Starts off as a bit of a slam-dunk adrenaline powered kill-fest, but gradually sublimes into a surprisingly delicate work, culminating in the protagonist--more later--entering the mind of a body taken over by a zealot, to seek out the original occupant, only to find that they are happy to cede the body and live out an ephemeral existence with no physical presence. Deep indeed.

So this is a universe, like Richardʼs other works, in which minds and souls can be freely transferred between bodies both living and synthesized, and people effectively live forever. The actual containment of the spirit is a small module implanted in the neck at the top of the spine, and an act of extraordinary criminal activity is to kill a body, cut out the module, and either destroy it, preserve it, or even subject the spirit to eternal torture.

The protagonist is an ex-special operative, who has been put into a body (‘sleeved’) a couple of hundred years since he last knew consciousness. And the body he has been given has super-powers, like the ability to climb walls and survive what would have been fatal accidents. But this has in fact been done twice, so there are two such operatives and they are put on missions to eliminate each other. In truth, this duality doesnʼt enter the story as much as it might, and really ends up being slightly superfluous, except it keeps the prime protagonist (the renegade one on the run) having to think ahead of himself.

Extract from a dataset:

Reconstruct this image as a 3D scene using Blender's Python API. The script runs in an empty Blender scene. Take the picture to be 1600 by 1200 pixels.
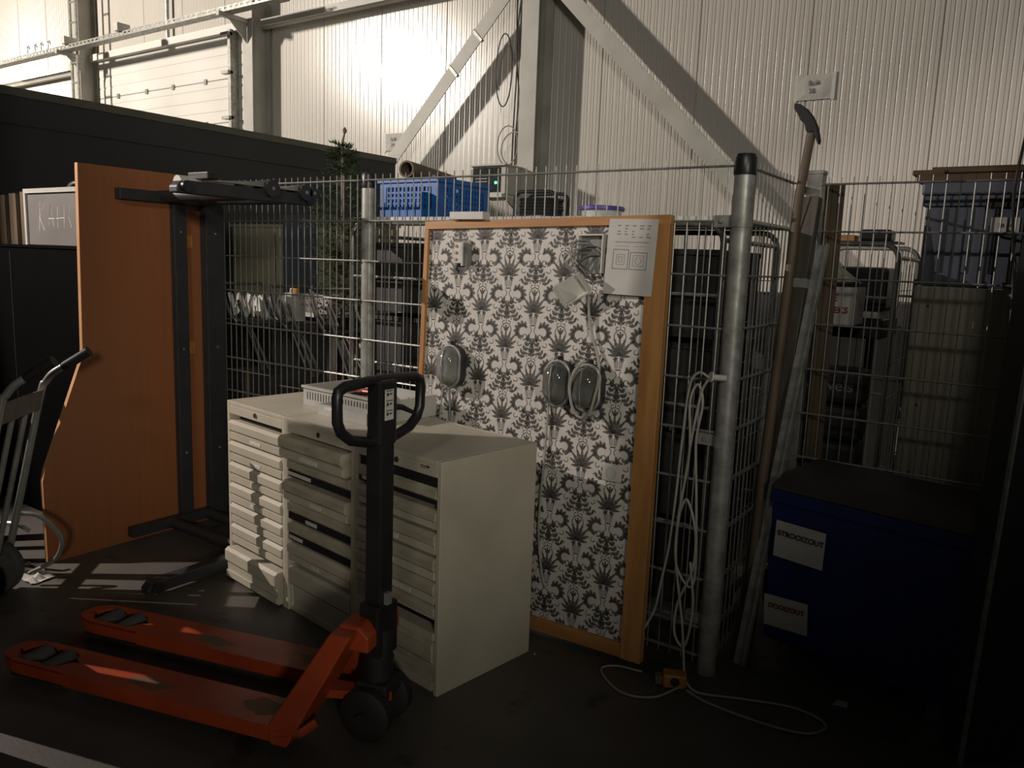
import bpy, math, random
from mathutils import Vector, Matrix
random.seed(7)
sc = bpy.context.scene
col = sc.collection
R = math.radians

# ------------------------------------------------------------------ camera
def look_matrix(yaw, pitch, roll):
    cy, sy = math.cos(yaw), math.sin(yaw)
    fwd = Vector((-sy*math.cos(pitch), cy*math.cos(pitch), -math.sin(pitch)))
    right = Vector((cy, sy, 0)); up = right.cross(fwd)
    r = math.cos(roll)*right + math.sin(roll)*up
    u = -math.sin(roll)*right + math.cos(roll)*up
    return Matrix((r, u, -fwd)).transposed()
cd = bpy.data.cameras.new('camera'); cam = bpy.data.objects.new('camera', cd); col.objects.link(cam)
cd.sensor_fit = 'HORIZONTAL'; cd.sensor_width = 36.0; cd.lens = 1233.0/1600.0*36.0
cd.clip_start = 0.05; cd.clip_end = 100
cam.matrix_world = Matrix.Translation((0, 0, 1.6)) @ look_matrix(.601, .1527, .0366).to_4x4()
sc.camera = cam

# ------------------------------------------------------------------ light
w = bpy.data.worlds.new('world'); sc.world = w; w.use_nodes = True
bg = w.node_tree.nodes['Background']; bg.inputs[0].default_value = (1.0, .95, .86, 1); bg.inputs[1].default_value = .019

def lamp(name, kind, loc, energy, color, size=.2, target=None, **kw):
    ld = bpy.data.lights.new(name, kind); o = bpy.data.objects.new(name, ld); col.objects.link(o)
    o.location = loc; ld.energy = energy; ld.color = color
    if kind == 'AREA': ld.size = size
    else: ld.shadow_soft_size = size
    if target is not None:
        o.rotation_euler = (Vector(target) - Vector(loc)).to_track_quat('-Z', 'Y').to_euler()
    for k, v in kw.items(): setattr(ld, k, v)
    return o
# hall flood lamps hanging beyond the dark partition (they light the back wall)
lamp('hall_flood_lamp', 'POINT', (-14.5, -1.4, 6.5), 5600, (1.0, .90, .785), .30)
lamp('hall_flood_lamp_far', 'POINT', (-19.8, 5.0, 5.2), 260, (1.0, .86, .62), .2)
# lamp over the aisle left of the camera: hard light on the board and the cabinets
lamp('aisle_lamp', 'SPOT', (-6.15, .05, 3.35), 760, (1.0, .87, .80), .008, (-2.5, 2.6, .9), spot_size=R(70), spot_blend=.3)
# weak fill lights added on the camera's right, no fixtures seen there
lamp('distant_fill', 'SPOT', (1.2, -4.0, 5.0), 800, (1.0, .93, .84), .5, (-5.0, 7.2, 3.7), spot_size=R(62), spot_blend=1.0)
lamp('side_fill', 'SPOT', (4.5, -3.2, 2.7), 800, (1.0, .94, .82), .35, (-3.0, 2.6, 1.85), spot_size=R(35), spot_blend=1.0)  # added fill for cabinets and desk, aimed high to keep the floor dark

sc.view_settings.view_transform = 'Standard'; sc.view_settings.look = 'None'
sc.view_settings.gamma = 1.0; sc.view_settings.use_curve_mapping = False
sc.view_settings.exposure = 0.0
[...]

And the renegade falls in with a bunch of revolutionaries out to overthrow the excessively rich overlords of a small planet, who hanker after a long-dead leader who supposedly turns up inhabiting the body of a distant lover of the protagonist, alluded to above.

And so it is a very rich, subtle and involving story. In truth, as with all of Richardʼs books that I have read, there are just one or two too many characters to be able to keep track of, and at times the story line seems to fall away. But the surreality and sheer imaginative drive keeps the work going.

And then the grand finale is an adrenaline-packed shoot ʼem up that would suitably crown any mindless Hollywood production.